_Data extract_

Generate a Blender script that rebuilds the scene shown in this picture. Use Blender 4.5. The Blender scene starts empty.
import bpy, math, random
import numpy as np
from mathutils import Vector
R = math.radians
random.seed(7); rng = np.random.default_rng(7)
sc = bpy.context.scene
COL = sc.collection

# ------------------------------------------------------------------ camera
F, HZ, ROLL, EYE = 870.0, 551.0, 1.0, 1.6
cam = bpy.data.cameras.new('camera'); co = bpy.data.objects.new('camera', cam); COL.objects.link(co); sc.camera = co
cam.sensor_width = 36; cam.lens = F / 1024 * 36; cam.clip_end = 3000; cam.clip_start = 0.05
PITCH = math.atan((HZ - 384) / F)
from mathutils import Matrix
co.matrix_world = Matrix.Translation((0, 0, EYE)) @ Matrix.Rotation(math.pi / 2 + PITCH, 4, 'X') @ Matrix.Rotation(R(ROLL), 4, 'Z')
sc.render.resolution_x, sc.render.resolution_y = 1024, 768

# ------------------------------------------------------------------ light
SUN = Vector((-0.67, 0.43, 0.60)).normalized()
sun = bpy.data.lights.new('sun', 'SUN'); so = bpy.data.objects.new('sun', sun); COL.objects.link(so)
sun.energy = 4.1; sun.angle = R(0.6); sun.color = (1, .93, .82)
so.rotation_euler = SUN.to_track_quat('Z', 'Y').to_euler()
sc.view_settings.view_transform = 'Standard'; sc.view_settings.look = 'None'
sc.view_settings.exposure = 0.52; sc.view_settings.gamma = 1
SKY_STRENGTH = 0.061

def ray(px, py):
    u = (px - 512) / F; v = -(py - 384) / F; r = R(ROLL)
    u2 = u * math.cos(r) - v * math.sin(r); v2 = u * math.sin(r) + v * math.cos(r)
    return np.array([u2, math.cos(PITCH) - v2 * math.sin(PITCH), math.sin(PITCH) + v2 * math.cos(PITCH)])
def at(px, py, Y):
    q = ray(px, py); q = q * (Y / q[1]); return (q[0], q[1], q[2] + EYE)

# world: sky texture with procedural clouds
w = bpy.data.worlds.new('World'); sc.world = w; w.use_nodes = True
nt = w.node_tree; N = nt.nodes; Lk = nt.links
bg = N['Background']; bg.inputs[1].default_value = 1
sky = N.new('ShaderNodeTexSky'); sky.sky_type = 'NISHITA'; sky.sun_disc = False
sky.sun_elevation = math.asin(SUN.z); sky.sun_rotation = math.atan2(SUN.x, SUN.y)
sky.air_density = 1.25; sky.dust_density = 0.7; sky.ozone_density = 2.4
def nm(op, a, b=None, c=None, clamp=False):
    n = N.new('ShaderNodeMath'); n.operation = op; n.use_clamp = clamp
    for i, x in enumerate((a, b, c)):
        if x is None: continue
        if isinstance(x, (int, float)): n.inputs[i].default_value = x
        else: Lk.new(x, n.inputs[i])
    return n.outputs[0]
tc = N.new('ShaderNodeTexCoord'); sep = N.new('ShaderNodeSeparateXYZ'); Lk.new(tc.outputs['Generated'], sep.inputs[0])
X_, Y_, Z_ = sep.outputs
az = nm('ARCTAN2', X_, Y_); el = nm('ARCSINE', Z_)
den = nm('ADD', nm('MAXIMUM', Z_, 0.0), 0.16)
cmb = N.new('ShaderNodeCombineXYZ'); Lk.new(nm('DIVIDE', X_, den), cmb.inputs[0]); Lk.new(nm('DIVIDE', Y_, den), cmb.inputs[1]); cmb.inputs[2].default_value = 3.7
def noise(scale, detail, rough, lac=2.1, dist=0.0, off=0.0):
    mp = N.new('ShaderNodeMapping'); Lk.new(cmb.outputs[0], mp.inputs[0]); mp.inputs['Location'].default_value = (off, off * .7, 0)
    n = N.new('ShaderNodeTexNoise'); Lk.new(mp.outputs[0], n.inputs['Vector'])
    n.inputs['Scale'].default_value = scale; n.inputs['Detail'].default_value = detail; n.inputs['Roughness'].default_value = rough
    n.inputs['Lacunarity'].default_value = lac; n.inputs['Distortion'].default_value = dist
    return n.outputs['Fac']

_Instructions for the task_
Quote the data in full, keeping each word unchanged.

_Solved exercise_
Generate a Blender script that rebuilds the scene shown in this picture. Use Blender 4.5. The Blender scene starts empty.
import bpy, math, random
import numpy as np
from mathutils import Vector
R = math.radians
random.seed(7); rng = np.random.default_rng(7)
sc = bpy.context.scene
COL = sc.collection

# ------------------------------------------------------------------ camera
F, HZ, ROLL, EYE = 870.0, 551.0, 1.0, 1.6
cam = bpy.data.cameras.new('camera'); co = bpy.data.objects.new('camera', cam); COL.objects.link(co); sc.camera = co
cam.sensor_width = 36; cam.lens = F / 1024 * 36; cam.clip_end = 3000; cam.clip_start = 0.05
PITCH = math.atan((HZ - 384) / F)
from mathutils import Matrix
co.matrix_world = Matrix.Translation((0, 0, EYE)) @ Matrix.Rotation(math.pi / 2 + PITCH, 4, 'X') @ Matrix.Rotation(R(ROLL), 4, 'Z')
sc.render.resolution_x, sc.render.resolution_y = 1024, 768

# ------------------------------------------------------------------ light
SUN = Vector((-0.67, 0.43, 0.60)).normalized()
sun = bpy.data.lights.new('sun', 'SUN'); so = bpy.data.objects.new('sun', sun); COL.objects.link(so)
sun.energy = 4.1; sun.angle = R(0.6); sun.color = (1, .93, .82)
so.rotation_euler = SUN.to_track_quat('Z', 'Y').to_euler()
sc.view_settings.view_transform = 'Standard'; sc.view_settings.look = 'None'
sc.view_settings.exposure = 0.52; sc.view_settings.gamma = 1
SKY_STRENGTH = 0.061

def ray(px, py):
    u = (px - 512) / F; v = -(py - 384) / F; r = R(ROLL)
    u2 = u * math.cos(r) - v * math.sin(r); v2 = u * math.sin(r) + v * math.cos(r)
    return np.array([u2, math.cos(PITCH) - v2 * math.sin(PITCH), math.sin(PITCH) + v2 * math.cos(PITCH)])
def at(px, py, Y):
    q = ray(px, py); q = q * (Y / q[1]); return (q[0], q[1], q[2] + EYE)

# world: sky texture with procedural clouds
w = bpy.data.worlds.new('World'); sc.world = w; w.use_nodes = True
nt = w.node_tree; N = nt.nodes; Lk = nt.links
bg = N['Background']; bg.inputs[1].default_value = 1
sky = N.new('ShaderNodeTexSky'); sky.sky_type = 'NISHITA'; sky.sun_disc = False
sky.sun_elevation = math.asin(SUN.z); sky.sun_rotation = math.atan2(SUN.x, SUN.y)
sky.air_density = 1.25; sky.dust_density = 0.7; sky.ozone_density = 2.4
def nm(op, a, b=None, c=None, clamp=False):
    n = N.new('ShaderNodeMath'); n.operation = op; n.use_clamp = clamp
    for i, x in enumerate((a, b, c)):
        if x is None: continue
        if isinstance(x, (int, float)): n.inputs[i].default_value = x
        else: Lk.new(x, n.inputs[i])
    return n.outputs[0]
tc = N.new('ShaderNodeTexCoord'); sep = N.new('ShaderNodeSeparateXYZ'); Lk.new(tc.outputs['Generated'], sep.inputs[0])
X_, Y_, Z_ = sep.outputs
az = nm('ARCTAN2', X_, Y_); el = nm('ARCSINE', Z_)
den = nm('ADD', nm('MAXIMUM', Z_, 0.0), 0.16)
cmb = N.new('ShaderNodeCombineXYZ'); Lk.new(nm('DIVIDE', X_, den), cmb.inputs[0]); Lk.new(nm('DIVIDE', Y_, den), cmb.inputs[1]); cmb.inputs[2].default_value = 3.7
def noise(scale, detail, rough, lac=2.1, dist=0.0, off=0.0):
    mp = N.new('ShaderNodeMapping'); Lk.new(cmb.outputs[0], mp.inputs[0]); mp.inputs['Location'].default_value = (off, off * .7, 0)
    n = N.new('ShaderNodeTexNoise'); Lk.new(mp.outputs[0], n.inputs['Vector'])
    n.inputs['Scale'].default_value = scale; n.inputs['Detail'].default_value = detail; n.inputs['Roughness'].default_value = rough
    n.inputs['Lacunarity'].default_value = lac; n.inputs['Distortion'].default_value = dist
    return n.outputs['Fac']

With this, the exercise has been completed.